Asite is pleased to announce the opening of a new data center in Canada. Serving Asite customers throughout the country, the data center will support infrastructure developments and capital projects in the region, ensuring that information for projects within Canada will remain in Canada. This latest expansion is part of the Asite platform’s broader North American growth and marks Asite’s fourth data center in North America and the first outside of the United States.
The primary Canadian data center is in central Canada, with secondary disaster recovery facilities in Québec.
Devendra Gera, Asite Chief Technology Officer, said: “The opening of Asite’s newest data center in Canada marks another milestone in our commitment to ensure the data and intellectual property of our clients is securely stored in accordance with the local regulations of our customers’ projects.
Canada is a key area of growth for Asite, and we hope Asite clients see the opening of this new data center as a clear show of our commitment to the region.”
The data center has the following certifications: ISO 9001, ISO 27001, ISO 22301, ISO 20000, PCI DSS, along with SOC 1, 2, and 3. This ensures it maintains stringent compliance standards.
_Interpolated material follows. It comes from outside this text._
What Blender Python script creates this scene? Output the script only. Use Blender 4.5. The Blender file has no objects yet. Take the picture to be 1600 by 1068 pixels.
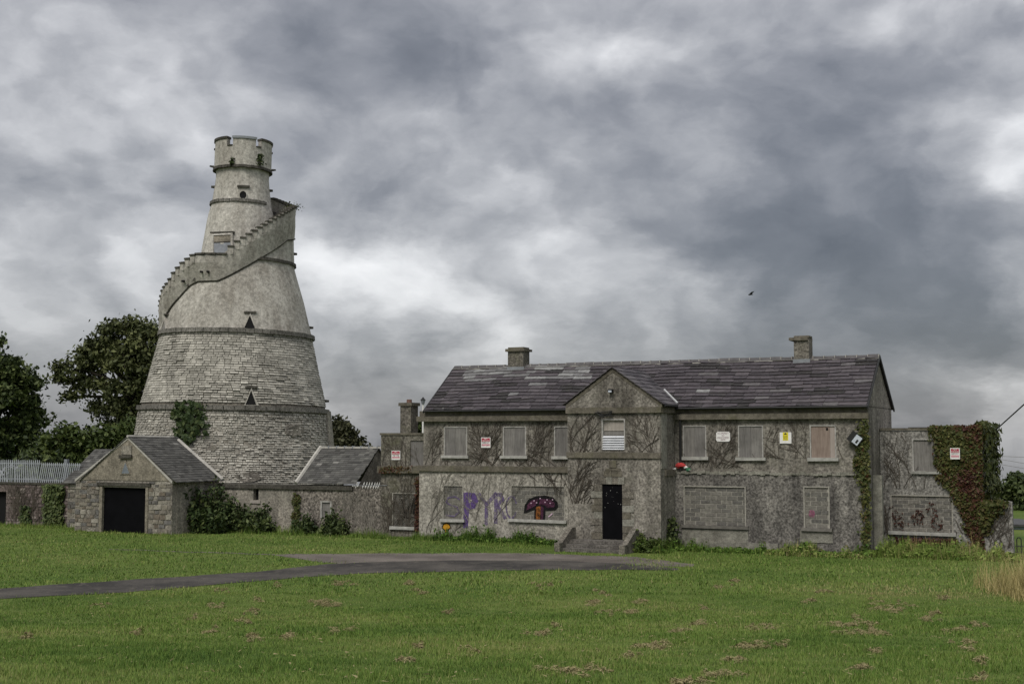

Like all Asite deployments globally, it also incorporates a world-class disaster recovery service model that will deliver failover in the event of an unplanned incident, natural or human-induced, by seamlessly transferring operations to a reliable backup and ensuring seamless availability of data.
The opening of the new data center in Canada follows the recent openings of Asite data center deployments in the Kingdom of Saudi Arabia, and in the European Union, marking huge steps forward in expanding local platform access across the globe.
Asite holds server grids in each of its key operating locations globally, across multiple distinct underlying providers, to ensure optimum data management processes that meet local requirements. Data centers are currently in the United States, United Kingdom, Australia, Saudi Arabia, the European Union, the United Arab Emirates, and now Canada.